On Monday, 29 July 2013 at 09:01:36 UTC, JS wrote:
Here is a optimal generic string joiner that maximizes compiler optimization, allows for a variable number of arguments that can be strings or arrays of strings.

http://dpaste.dzfl.pl/0a021e1f

Drawbacks:
    1. Static if explosion
    2. Not elegant
3. Only works with RT strings or RT string arrays, would be nice to work with chars and possibly others. 4. Does not have the ability to use book ends delimitation... not difficult to do but just more bloat-code. 5. Would be nice to allow apply a lambda to each "element". Again, not hard but requires all those special cases to deal with proper delimitation due to the recursion required. 6. Requires a mixin statement... this is not pretty at all. One can't wrap the mixin in a normal function call because it defeats the purpose of optimization(CT strings will be passed as variables and not optimized by the CT).
    etc...

While I have some code to flatten such arrays before delimitation, which would probably make it much easier, which is the way I started, the code was going to turn out to be the same in the end as the flattener, so I just modified the code(basically use string concatenation instead of tuple concatenation).

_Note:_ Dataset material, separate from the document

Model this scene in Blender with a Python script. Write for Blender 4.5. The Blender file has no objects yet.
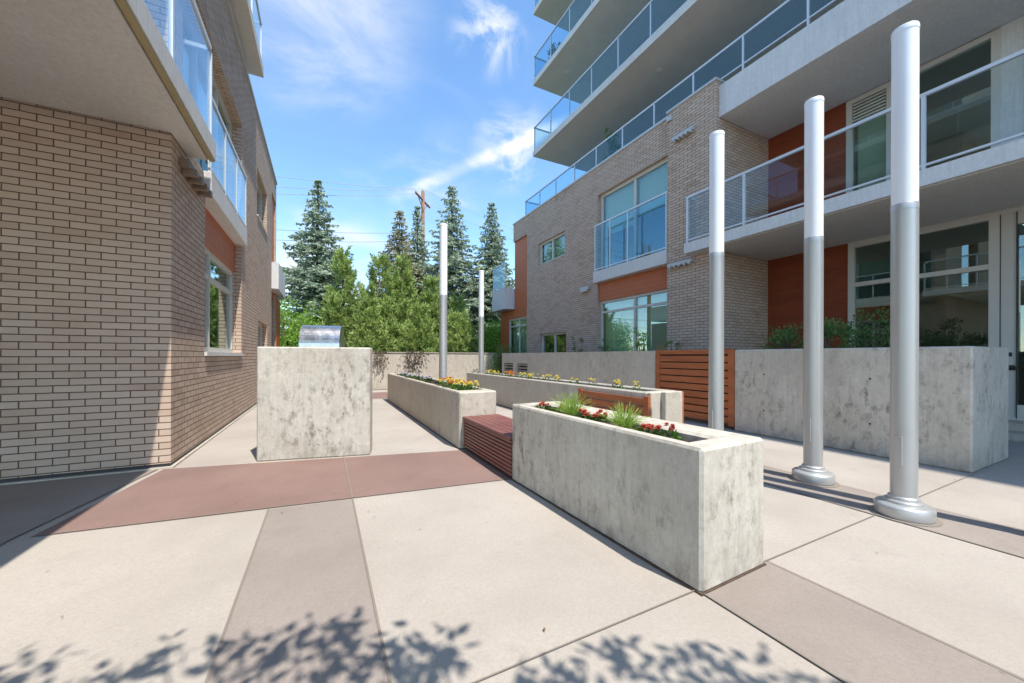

Anyways, maybe someone has a good idea how to improve the code to achieve the same results. Note in in the test, every possible 3-combination is tried, which I think is good enough to prove the validity of the code.

BTW, one can wrap the template to remove the mixin in #6 but this is not very satisfactory as it has a much higher performance hit for CT joining.

template t(T...)
{
        string t(string d, T args)
        {
                return mixin(tJoin!(",", args));
        }
}

mixin(tJoin!(",", "a", "b")) is just 4 instructions max. Using t is about 10-15 times that(although I'm not sure if inlining will solve that).